The next paper on record is a file note dated 24 July 1984. Mr. Torkildsen had apparently visited the high commission and provided some family details. Further ancestry documents were required to substantiate his claim, and he left to make more inquiries. Supporting documentation in the form of copy passports and baptism certificates are held in the high commission records, with a note dated 29 September 1991. The note describes how Mrs. Frances and her two brothers qualified for British passports. The following day, 30 September, Mrs. Frances applied for and was issued with a British passport.

The British high commission in Islamabad cannot trace any papers for this family before 1981. All the inquiries on record there were initiated by Mrs. Frances's brother, James. It has nothing relating to direct inquiries from Mrs. Frances. Certainly, if my hon. Friend can provide me with copies of the correspondence from Mrs. Frances to support the claim of unreasonable delay, I shall ask for further inquiries to be made.

One thing that I must make very clear is that, because the British Nationality Act is so clear about the requirements that have to met for a claim to be established, there is a high reliance on documentary evidence. The outcome of a claim can be delayed if that evidence is not forthcoming. The onus is always on the claimant to provide sufficient documentary evidence to support the claim. If that is done reasonably quickly, there should be no reason for undue delay.

I now come to the events surrounding Kurt Frances. Those are the events leading up to my hon. Friend's involvement with him. To understand them more clearly, one has to know that entry to this country is by different paths. These paths determine the extent to which one might be permitted to stay here, whether one can live and work here, or is debarred from employment or state benefits.

Mr. Frances did not obtain permission to come to the United Kingdom to settle; he instead obtained an entry clearance as a visitor. It was only after his arrival here that he disclosed his desire to remain here permanently, and he is not entitled to do this. Mrs. Frances and her son may have been short of time because of the delay in establishing her British citizenship, but that should not have prevented a correct application being made—although to be fair it would have been unlikely to succeed.

Mr. Frances was born on 1 November 1973, and reached the age of 18 on 1 November 1991. He could have applied for entry clearance to the United Kingdom at any time up to his 18th birthday. Any difficulties Mrs. Frances had experienced would not have stopped her applying to bring her son to the United Kingdom after her passport was issued on 30 September 1991—a clear month before he attained the age of majority. Instead of applying for entry clearance, an application was made for a six months' visitor's visa. That was granted on 1 October, when he was still 17 years old.
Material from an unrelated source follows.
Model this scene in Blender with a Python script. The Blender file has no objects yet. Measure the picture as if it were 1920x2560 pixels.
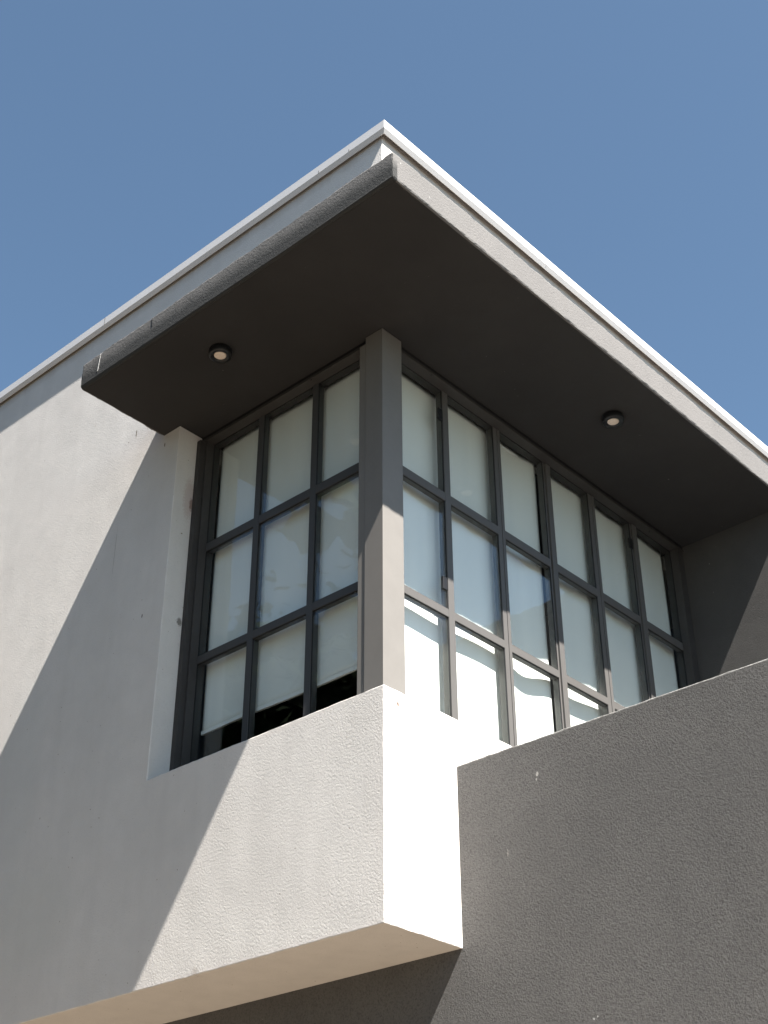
import bpy, bmesh, math, random
from mathutils import Vector, Matrix, noise
random.seed(7)
S = bpy.context.scene
COL = S.collection

# ------------------------------------------------------------------ camera
# axes: +X runs back to the right along the sunny face, +Y back to the left along the grazed face,
# the plaster corner stands on x = y = 0 and the underside of the upper storey is z = 0.
GZ = -3.53                                   # ground level
yaw, pitch, roll = 0.736535, 0.576573, -0.003412
fw = Vector((math.cos(yaw)*math.cos(pitch), math.sin(yaw)*math.cos(pitch), math.sin(pitch)))
r0 = Vector((math.sin(yaw), -math.cos(yaw), 0)); u0 = r0.cross(fw)
rt = math.cos(roll)*r0 + math.sin(roll)*u0
up = -math.sin(roll)*r0 + math.cos(roll)*u0
cam_d = bpy.data.cameras.new("camera"); cam = bpy.data.objects.new("camera", cam_d); COL.objects.link(cam)
M = Matrix((rt, up, -fw)).transposed().to_4x4(); M.translation = Vector((-4.73465, -4.29970, -1.93018))
cam.matrix_world = M
cam_d.sensor_fit = 'HORIZONTAL'; cam_d.sensor_width = 36; cam_d.lens = 3523.5*36/1920
cam_d.clip_start = .05; cam_d.clip_end = 3000
S.camera = cam

# ------------------------------------------------------------------ light
to_sun = Vector((-0.166, -1.0, 1.4926)).normalized()
elev = math.asin(to_sun.z)
sun_d = bpy.data.lights.new("sun", 'SUN'); sun_d.energy = 5.0; sun_d.angle = math.radians(.53)
sun_d.color = (1.0, .955, .89)
sun = bpy.data.objects.new("sun", sun_d); COL.objects.link(sun)
sun.rotation_mode = 'QUATERNION'; sun.rotation_quaternion = to_sun.to_track_quat('Z', 'Y'); sun.location = (-3, -8, 12)
W = bpy.data.worlds.new("World"); S.world = W; W.use_nodes = True
nt = W.node_tree; bg = nt.nodes['Background']
sky = nt.nodes.new('ShaderNodeTexSky'); sky.sky_type = 'NISHITA'; sky.sun_disc = False
sky.sun_elevation = elev; sky.sun_rotation = math.atan2(to_sun.x, to_sun.y)
sky.altitude = 200; sky.air_density = .80; sky.dust_density = .5; sky.ozone_density = .2
wb = nt.nodes.new('ShaderNodeMix'); wb.data_type = 'RGBA'; wb.blend_type = 'MULTIPLY'; wb.inputs[0].default_value = 1
wb.inputs[7].default_value = (.905, .985, .925, 1)          # camera white balance of the clear sky
nt.links.new(sky.outputs[0], wb.inputs[6]); nt.links.new(wb.outputs[2], bg.inputs[0]); bg.inputs[1].default_value = 0.05
S.view_settings.view_transform = 'Standard'; S.view_settings.look = 'None'
S.view_settings.gamma = 1; S.view_settings.exposure = 2.11

# ------------------------------------------------------------------ node helpers
def mat(name):
    m = bpy.data.materials.new(name); m.use_nodes = True
    n = m.node_tree; b = n.nodes['Principled BSDF']
    return m, n, b
def N(n, t, **k):
    x = n.nodes.new(t)
    for a, v in k.items():
        if a.startswith('i_'): x.inputs[int(a[2:])].default_value = v
        else: setattr(x, a, v)
    return x
def math_(n, op, a, b=None, clamp=False):
    x = n.nodes.new('ShaderNodeMath'); x.operation = op; x.use_clamp = clamp
    for i, v in enumerate((a, b)):
        if v is None: continue
        if isinstance(v, (int, float)): x.inputs[i].default_value = v
        else: n.links.new(v, x.inputs[i])
    return x.outputs[0]
def mix(n, f, a, b):
    x = n.nodes.new('ShaderNodeMix'); x.data_type = 'RGBA'
    for i, v in ((0, f), (6, a), (7, b)):
        if isinstance(v, (int, float)): x.inputs[i].default_value = v
        elif isinstance(v, tuple): x.inputs[i].default_value = (*v, 1)
        else: n.links.new(v, x.inputs[i])
    return x.outputs[2]
def ramp(n, v, a, b):
    x = N(n, 'ShaderNodeMapRange'); n.links.new(v, x.inputs[0])
    x.inputs[1].default_value = a; x.inputs[2].default_value = b
    return x.outputs[0]
def noise_(n, co, scale, detail=3, rough=.5, dist=0.):
    x = N(n, 'ShaderNodeTexNoise'); n.links.new(co, x.inputs['Vector'])
    x.inputs['Scale'].default_value = scale; x.inputs['Detail'].default_value = detail
    x.inputs['Roughness'].default_value = rough; x.inputs['Distortion'].default_value = dist
    return x.outputs['Fac']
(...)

He stated on arriving here that he was on a two to three-month visit with his mother, who was a resident of Pakistan.

In January 1992, Mrs. Frances called at the Home Office to apply for permission for her son to live permanently in the United Kingdom. It was considered that Mr. Frances did not qualify for settlement, because he had been granted entry as a visitor and, as such, could not be treated as someone who had been granted leave to enter or remain in any capacity that could lead to settlement.

It was also apparent that, although Mr Frances had been studying in Pakistan, he was old enough to seek employment there. He was also of an age to adjust to adult life in Pakistan. His father and his unmarried sister live there, together with his elder brothers and their wives. They seemed from his own account to be socially and economically active.

There is some discretion in the application of immigration rules, and, having decided to refuse leave to remain in the United Kingdom, the Home Secretary can exercise that discretion in favour of applicants who do not meet the various requirements. To ensure that the immigration rules are not emptied of all meaning, discretion to overturn decisions made under the rules must be exercised sparingly. Sufficient compassionate and compelling factors could not be found to warrant the exercise of discretion in favour of letting Mr. Frances remain here to settle.

Mr. Frances appealed against refusal of leave to settle here, on the ground that his mother's application for a British passport was delayed by officials for more than 32 years. By the time he had applied for indefinite leave to remain in the United Kingdom, he had attained the age of majority, and could no longer be treated as a dependent minor. However, that claim of injustice formed no active part of his case until my hon. Friend became involved. There was no mention of maladministration during the hearing of his unsuccessful appeal.

It was clear to the adjudicator that Mr. Frances had had no economic or emotional difficulties in Pakistan before he left, and that he had left not on account of any such difficulties, or any other difficulties, but only to accompany his mother to the United Kingdom on a visit and that he had a return ticket. The adjudicator tried to look at Mr. Frances's situation compassionately, but considered that, except for his mother, Mr. Frances had all his immediate family still in Pakistan. His family had been able, up to him coming to the United Kingdom, to support and accommodate him. The adjudicator was not satisfied that Mr. Frances would be living alone in Pakistan in the most exceptional compassionate circumstances, and accordingly dismissed the appeal. Although he had every sympathy with the case, he found that Mr. Frances just did not qualify to stay here under the immigration rules, and that the Secretary of State had acted correctly.

Mr. Frances has now exhausted his rights of appeal. He has no claim to remain here under the immigration rules and no entitlement to British citizenship. However, my hon. Friend and the House are obviously aware that I have only this week become responsible for the matters that we are discussing today.

I have taken careful note of the suggestion from my hon. Friend that the door should be ajar. I am certainly prepared to consider the points raised by my hon. Friend today, and indeed any further matters that he wishes to bring to my attention directly and quickly in support of Mr. Frances's case, but I hope that he will forgive me if I say that, from what I have seen of the case so far, I simply cannot see any grounds for allowing Mr. Frances to stay in the United Kingdom or to be given British citizenship.

The door may not be totally ajar, but there is a slight chink in it, and I would be delighted to see my hon. Friend on this matter.

Question put and agreed to.

Adjourned accordingly at three minutes to Three o'clock.